#### [REQUIRED TASK]
Copy out, with no alterations, the lines below running from the one containing "Reconstruct this image" to the one containing "PI = math.pi", inclusive at each end; pictures are omitted.

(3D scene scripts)
+++
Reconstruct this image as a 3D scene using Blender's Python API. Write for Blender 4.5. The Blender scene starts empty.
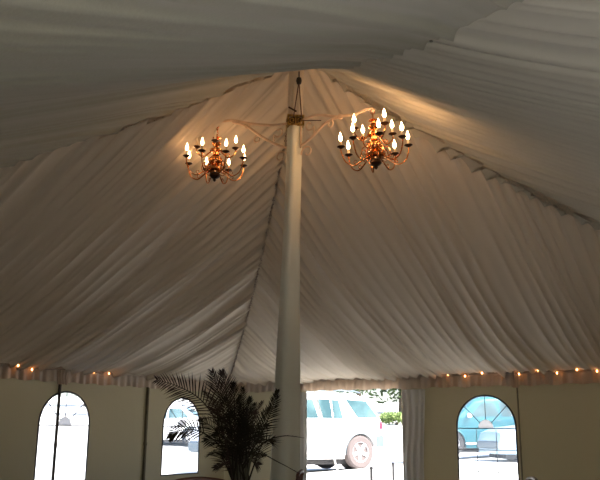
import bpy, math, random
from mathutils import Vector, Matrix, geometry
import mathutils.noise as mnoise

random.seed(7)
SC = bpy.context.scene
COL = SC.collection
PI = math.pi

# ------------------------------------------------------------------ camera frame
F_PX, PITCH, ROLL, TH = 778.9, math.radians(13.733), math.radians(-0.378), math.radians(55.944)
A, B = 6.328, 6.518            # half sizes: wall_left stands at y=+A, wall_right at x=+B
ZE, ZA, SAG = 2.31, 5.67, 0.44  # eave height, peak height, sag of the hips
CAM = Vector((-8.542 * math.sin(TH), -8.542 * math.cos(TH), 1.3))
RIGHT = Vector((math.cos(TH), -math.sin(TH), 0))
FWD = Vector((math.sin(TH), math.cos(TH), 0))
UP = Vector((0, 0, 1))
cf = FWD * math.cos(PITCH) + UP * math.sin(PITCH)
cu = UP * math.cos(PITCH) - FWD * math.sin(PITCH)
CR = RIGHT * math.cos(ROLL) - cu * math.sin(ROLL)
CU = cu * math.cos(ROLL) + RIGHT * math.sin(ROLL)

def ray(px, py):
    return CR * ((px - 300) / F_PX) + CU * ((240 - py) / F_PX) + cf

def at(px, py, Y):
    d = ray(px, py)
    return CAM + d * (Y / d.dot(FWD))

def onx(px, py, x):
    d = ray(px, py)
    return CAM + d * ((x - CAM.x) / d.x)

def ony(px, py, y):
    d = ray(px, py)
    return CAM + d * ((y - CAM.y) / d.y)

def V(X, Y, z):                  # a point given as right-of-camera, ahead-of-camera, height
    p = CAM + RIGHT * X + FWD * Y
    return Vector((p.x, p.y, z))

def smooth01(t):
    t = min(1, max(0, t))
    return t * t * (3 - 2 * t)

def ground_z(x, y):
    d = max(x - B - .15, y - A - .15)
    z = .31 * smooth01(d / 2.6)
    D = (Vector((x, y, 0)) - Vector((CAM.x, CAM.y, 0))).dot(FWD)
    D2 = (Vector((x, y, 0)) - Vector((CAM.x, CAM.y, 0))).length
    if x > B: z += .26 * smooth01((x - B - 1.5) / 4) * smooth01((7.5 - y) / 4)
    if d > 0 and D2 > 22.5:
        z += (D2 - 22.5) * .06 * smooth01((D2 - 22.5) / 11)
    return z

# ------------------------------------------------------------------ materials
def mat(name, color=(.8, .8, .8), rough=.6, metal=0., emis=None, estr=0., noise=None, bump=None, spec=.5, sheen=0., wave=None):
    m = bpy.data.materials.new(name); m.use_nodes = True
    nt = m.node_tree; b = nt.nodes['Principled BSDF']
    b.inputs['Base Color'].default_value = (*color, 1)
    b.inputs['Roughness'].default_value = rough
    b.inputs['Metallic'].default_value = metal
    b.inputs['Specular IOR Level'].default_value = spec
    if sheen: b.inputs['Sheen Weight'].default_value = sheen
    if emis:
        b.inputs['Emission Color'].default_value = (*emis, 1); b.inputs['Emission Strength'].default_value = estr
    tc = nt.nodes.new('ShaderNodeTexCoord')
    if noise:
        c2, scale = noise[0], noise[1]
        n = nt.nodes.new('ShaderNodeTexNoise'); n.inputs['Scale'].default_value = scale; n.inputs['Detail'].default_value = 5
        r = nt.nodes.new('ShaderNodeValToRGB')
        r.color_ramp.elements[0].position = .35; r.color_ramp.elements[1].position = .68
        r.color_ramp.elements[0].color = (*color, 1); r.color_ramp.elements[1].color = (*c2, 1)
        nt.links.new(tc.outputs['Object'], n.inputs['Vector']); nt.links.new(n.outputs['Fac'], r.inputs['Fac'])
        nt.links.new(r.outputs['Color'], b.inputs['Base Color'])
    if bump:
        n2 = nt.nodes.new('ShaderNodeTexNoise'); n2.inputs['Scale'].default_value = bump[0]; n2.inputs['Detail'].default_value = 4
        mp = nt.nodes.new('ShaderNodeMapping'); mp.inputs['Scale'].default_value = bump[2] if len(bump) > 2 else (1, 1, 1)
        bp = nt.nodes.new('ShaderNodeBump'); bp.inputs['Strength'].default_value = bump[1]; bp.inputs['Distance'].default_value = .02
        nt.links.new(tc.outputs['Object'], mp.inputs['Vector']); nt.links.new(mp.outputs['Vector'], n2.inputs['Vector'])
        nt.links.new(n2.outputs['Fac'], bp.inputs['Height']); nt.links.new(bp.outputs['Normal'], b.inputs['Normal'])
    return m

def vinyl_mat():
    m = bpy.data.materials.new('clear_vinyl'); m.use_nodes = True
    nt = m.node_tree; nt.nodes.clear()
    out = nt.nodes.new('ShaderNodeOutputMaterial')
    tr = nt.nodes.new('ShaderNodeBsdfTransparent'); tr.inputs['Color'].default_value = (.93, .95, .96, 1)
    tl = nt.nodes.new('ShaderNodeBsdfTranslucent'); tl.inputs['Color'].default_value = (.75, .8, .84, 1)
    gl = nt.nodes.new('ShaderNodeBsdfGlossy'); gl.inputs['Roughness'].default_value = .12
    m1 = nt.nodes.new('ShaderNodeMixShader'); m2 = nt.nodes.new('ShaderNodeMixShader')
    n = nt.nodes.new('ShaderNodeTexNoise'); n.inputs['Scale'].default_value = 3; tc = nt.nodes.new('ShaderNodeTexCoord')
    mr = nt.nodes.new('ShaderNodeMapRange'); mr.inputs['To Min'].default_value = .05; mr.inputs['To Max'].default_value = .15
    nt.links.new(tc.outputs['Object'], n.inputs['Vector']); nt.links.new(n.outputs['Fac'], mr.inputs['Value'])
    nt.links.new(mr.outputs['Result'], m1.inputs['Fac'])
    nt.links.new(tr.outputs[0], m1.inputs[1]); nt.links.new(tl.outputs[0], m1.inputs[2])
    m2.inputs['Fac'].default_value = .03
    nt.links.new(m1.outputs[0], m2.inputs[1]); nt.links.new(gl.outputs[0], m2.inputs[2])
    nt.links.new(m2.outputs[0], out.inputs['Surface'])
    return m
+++
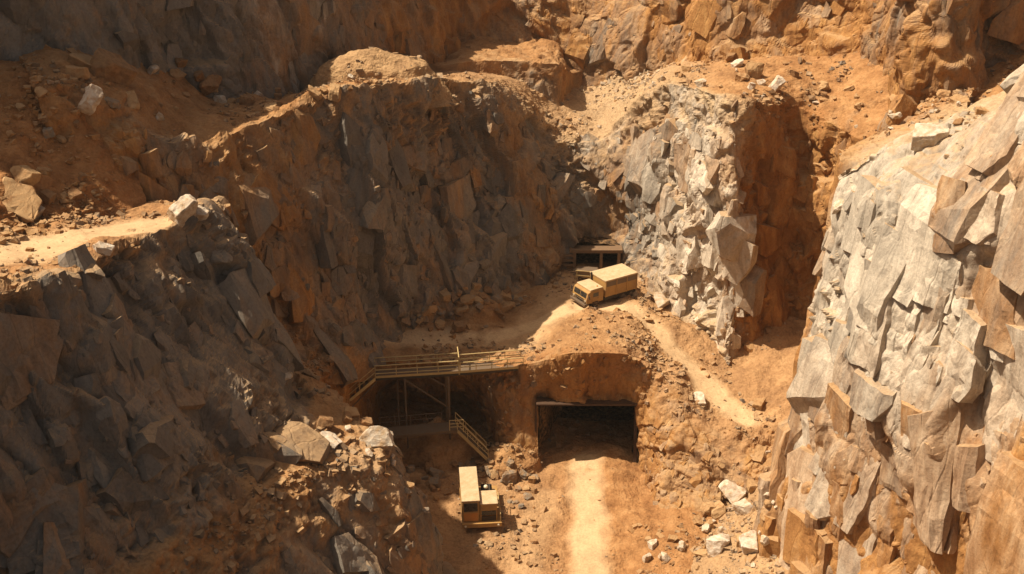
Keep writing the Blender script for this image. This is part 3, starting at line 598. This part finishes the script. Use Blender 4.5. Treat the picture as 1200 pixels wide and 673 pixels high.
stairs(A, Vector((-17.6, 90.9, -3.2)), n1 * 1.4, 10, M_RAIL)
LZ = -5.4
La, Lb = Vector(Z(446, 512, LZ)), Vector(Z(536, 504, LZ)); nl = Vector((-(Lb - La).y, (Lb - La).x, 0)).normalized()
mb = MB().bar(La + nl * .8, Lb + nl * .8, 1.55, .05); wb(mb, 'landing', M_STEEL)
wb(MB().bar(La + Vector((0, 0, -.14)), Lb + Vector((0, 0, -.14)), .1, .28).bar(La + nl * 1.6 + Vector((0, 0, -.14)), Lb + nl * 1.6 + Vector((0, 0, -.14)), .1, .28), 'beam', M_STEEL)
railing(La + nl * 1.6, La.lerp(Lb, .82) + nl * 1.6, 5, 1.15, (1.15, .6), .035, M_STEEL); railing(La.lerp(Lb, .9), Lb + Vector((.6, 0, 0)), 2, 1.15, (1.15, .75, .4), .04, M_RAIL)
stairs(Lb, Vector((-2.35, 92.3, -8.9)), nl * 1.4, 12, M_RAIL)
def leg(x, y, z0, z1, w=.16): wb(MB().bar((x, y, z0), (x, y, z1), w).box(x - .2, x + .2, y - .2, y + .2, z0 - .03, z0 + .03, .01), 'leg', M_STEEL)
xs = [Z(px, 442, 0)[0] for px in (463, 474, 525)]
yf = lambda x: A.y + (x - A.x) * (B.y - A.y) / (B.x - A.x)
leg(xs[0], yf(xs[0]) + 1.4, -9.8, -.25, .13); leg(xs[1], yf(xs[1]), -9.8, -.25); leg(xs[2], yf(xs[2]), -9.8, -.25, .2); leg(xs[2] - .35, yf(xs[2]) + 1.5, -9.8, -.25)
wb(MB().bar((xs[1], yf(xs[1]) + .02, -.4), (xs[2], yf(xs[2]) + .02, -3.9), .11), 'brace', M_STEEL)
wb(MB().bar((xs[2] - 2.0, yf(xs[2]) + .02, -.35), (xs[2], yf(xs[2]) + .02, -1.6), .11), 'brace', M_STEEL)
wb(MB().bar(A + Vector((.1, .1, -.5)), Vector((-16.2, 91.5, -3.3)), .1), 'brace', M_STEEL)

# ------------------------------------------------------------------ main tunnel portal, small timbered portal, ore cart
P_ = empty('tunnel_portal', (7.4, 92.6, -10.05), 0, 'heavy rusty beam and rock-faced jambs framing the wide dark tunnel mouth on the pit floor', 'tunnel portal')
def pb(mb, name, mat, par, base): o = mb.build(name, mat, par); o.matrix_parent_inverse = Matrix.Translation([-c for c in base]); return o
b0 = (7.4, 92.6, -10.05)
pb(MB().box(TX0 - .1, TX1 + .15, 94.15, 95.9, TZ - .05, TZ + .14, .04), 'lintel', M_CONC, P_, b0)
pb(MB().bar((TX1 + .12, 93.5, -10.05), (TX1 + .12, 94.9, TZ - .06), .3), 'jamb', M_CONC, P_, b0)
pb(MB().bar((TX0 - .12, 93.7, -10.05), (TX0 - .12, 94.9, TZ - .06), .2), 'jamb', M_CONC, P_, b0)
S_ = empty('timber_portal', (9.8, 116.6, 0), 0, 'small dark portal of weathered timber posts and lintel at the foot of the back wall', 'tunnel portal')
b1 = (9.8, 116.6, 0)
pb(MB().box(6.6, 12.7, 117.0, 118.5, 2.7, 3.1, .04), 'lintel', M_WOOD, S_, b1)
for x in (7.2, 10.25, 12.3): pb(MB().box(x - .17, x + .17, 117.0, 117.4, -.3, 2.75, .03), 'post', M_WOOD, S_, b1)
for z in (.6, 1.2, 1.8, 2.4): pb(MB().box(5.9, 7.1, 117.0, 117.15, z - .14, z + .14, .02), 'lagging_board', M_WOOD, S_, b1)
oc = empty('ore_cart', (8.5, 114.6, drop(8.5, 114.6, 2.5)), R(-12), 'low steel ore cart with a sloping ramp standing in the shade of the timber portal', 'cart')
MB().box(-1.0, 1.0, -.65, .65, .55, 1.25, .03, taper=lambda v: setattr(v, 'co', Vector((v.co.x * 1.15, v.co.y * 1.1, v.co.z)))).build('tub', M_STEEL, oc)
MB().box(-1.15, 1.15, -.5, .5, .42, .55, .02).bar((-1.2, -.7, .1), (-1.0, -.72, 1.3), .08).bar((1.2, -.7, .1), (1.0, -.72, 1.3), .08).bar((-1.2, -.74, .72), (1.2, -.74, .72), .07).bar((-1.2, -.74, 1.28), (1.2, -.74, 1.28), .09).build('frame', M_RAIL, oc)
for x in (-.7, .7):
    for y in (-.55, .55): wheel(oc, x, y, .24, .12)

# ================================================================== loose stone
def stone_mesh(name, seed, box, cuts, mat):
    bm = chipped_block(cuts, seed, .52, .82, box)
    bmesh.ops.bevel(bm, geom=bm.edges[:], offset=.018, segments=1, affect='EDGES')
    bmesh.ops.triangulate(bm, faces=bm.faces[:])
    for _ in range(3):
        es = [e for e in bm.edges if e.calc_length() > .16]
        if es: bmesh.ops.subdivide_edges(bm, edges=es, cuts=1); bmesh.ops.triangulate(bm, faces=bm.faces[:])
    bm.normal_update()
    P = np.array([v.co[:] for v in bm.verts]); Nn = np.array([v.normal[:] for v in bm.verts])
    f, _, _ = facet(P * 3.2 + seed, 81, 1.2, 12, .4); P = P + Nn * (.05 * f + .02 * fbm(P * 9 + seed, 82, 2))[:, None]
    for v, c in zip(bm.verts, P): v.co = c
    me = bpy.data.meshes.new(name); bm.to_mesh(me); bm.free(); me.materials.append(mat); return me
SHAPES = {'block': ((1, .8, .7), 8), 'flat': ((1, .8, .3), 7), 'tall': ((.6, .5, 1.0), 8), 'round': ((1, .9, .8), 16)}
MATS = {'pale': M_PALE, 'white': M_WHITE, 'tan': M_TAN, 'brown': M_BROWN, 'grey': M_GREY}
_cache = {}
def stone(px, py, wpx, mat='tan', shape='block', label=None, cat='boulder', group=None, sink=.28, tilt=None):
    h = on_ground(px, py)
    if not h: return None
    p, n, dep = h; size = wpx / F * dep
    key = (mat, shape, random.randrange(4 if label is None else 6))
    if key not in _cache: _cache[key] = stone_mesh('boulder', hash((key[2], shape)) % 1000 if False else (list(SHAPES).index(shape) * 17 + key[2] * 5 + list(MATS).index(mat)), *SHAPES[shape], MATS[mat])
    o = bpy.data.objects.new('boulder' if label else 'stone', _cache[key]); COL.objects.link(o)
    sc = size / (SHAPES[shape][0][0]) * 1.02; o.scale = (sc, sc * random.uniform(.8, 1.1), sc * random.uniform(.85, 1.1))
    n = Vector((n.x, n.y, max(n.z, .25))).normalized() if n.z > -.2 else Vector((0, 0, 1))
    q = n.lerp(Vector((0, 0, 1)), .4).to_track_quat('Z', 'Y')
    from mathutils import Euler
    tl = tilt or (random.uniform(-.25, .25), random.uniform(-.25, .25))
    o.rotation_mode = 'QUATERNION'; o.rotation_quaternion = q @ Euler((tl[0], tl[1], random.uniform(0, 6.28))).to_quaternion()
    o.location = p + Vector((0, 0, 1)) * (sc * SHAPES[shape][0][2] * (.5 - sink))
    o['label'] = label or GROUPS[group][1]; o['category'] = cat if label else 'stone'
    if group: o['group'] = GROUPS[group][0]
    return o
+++
#### [FULL SOLUTION]
Reconstruct this image as a 3D scene using Blender's Python API. Write for Blender 4.5. The Blender scene starts empty.
import bpy, math, random
from mathutils import Vector, Matrix, geometry
import mathutils.noise as mnoise

random.seed(7)
SC = bpy.context.scene
COL = SC.collection
PI = math.pi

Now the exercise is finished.